The initiative of Meghalaya government to plant one million saplings/seedlings during WED this year, conceived and driven by the green & environment benign Chief Minister, Conrad Sangma, is definitely laudable. The baton of subsequent responsibility passes on to concerned department, mission and primarily all citizens to ensure survival and onward sustenance of each plant. This is one of the few tangible interventions towards genuine healing touch. Will it be too farfetched to delegate each citizen by name to adopt one plant for next three years?

The threat of climate change and global warming, fuelled by relentless commercialization and excessive consumption, has turned into a fighting ground for both policymakers and concerned citizens. The coming decade is set to determine not only a collective response to reducing carbon emissions, but the entire future direction for international development and the global justice movement. Our state, with rest of the world is on the threshold of a perceptible variation in climatic conditions. In fact people are actually experiencing the alteration which is slowly but surely gaining momentum. It has acquired the potential to culminate into serious ecological aftermath.

In order to undertake measures aimed at ameliorating the ongoing process of environment degradation, concept of green economy has to be adopted on priority to ensure a structured approach. Green Economy is basically aimed at attaining an economic environment that achieves low carbon emissions, resource efficiency and at the same time is socially inclusive. The UNEP-led programme, provides a comprehensive and practical working mechanism, through analysis and policy support for investing in green sectors and in greening environmental unfriendly sectors. The model also speaks of involvement and influence on individuals. Green finance, or investments that contribute towards a sustainable, low-carbon and climate-resilient economy, has been deduced by experts as a way to drive carbon reduction strategies and achieve sustainable development goals.

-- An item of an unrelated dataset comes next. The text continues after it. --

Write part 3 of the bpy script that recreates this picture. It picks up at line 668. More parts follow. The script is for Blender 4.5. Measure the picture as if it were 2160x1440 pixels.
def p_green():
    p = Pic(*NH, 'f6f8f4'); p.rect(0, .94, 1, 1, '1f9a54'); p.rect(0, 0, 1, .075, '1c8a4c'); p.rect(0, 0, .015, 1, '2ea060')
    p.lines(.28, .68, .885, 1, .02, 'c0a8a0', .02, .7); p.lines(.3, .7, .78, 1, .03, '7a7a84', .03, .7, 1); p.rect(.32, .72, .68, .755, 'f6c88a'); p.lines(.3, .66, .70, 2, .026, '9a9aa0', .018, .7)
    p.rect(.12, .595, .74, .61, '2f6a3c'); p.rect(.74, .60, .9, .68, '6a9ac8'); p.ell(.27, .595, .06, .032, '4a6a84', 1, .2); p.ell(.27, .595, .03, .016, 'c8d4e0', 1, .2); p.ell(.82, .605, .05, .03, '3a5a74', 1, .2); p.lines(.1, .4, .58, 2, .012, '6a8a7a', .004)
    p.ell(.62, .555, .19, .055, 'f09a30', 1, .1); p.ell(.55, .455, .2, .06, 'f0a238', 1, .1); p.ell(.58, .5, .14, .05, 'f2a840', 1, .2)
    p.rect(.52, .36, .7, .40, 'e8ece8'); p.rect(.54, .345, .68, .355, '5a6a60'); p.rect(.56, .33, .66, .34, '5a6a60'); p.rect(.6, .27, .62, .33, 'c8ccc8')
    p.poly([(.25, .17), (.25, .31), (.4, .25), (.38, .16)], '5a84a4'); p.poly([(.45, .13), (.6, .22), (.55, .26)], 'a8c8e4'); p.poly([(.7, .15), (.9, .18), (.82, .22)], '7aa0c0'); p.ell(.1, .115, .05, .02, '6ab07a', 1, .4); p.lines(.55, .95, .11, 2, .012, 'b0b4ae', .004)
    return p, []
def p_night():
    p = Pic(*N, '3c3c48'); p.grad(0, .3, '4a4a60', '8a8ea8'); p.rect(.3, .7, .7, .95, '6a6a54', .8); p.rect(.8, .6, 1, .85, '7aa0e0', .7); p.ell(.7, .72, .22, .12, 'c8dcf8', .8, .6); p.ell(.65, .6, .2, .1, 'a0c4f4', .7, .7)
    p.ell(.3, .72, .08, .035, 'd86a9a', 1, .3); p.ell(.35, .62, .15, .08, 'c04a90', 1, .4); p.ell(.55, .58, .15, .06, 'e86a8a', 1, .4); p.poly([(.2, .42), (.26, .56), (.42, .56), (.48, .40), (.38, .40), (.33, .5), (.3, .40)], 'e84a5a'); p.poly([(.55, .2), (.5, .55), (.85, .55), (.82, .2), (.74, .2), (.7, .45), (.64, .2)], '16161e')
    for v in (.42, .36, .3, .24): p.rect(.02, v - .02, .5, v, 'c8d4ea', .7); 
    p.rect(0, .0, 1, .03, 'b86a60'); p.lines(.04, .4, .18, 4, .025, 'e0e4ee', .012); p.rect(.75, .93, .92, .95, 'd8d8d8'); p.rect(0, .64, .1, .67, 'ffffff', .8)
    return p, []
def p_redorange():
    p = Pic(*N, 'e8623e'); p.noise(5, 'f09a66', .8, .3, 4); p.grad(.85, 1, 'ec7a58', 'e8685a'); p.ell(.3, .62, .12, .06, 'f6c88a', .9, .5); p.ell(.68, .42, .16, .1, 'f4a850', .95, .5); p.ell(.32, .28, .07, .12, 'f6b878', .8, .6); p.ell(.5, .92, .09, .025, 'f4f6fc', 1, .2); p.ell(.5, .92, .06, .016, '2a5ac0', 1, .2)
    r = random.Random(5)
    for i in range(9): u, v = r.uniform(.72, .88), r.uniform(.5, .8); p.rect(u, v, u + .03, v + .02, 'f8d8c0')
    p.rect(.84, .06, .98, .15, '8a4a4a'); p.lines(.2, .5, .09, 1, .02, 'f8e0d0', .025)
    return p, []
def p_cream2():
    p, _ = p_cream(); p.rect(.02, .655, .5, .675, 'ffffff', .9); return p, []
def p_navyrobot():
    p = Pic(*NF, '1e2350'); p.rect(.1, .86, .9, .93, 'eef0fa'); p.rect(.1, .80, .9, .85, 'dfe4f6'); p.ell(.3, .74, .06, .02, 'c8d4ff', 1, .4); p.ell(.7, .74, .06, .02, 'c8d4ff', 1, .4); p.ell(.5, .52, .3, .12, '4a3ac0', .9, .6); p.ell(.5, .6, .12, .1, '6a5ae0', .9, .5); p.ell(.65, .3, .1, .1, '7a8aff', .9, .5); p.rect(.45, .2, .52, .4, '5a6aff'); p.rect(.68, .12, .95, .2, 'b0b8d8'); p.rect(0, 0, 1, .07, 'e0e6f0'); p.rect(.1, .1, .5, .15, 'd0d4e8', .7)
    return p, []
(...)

Simply put, green finance covers the financing of investments that generate environmental benefits as part of the broader strategy to achieve inclusive, resilient and sustainable development. One of the key insights from the G20’s work on green finance on 2016 was that governments need to be clearer about the policy signals they send to financiers about their plans for climate action and sustainable development.

The transition to a Green Economy requires long-term investment and sustained financing. Public budgets have traditionally been an important source of green infrastructure financing. In India neither the Union nor state annual budget provides for specific allocation against this important sector. But given the strains on public finances, large-scale private investment will be needed for the transition towards a green economy. Corporate Social Responsibility (CSR) and Environment Social Responsibility(ESR) have a key role to play in strengthening state policy frameworks to catalyse and mobilise private finance and investment in support of green growth. It is necessary to better align and reform policies across the regulatory spectrum to overcome barriers to green investment, and to provide an enabling environment that can attract both domestic and international investment. Understanding that Agriculture and Tourism forms a strong basis of the economy of Meghalaya, it would be more fruitful to tap the prospect of implementing the Green Economy in these two sectors.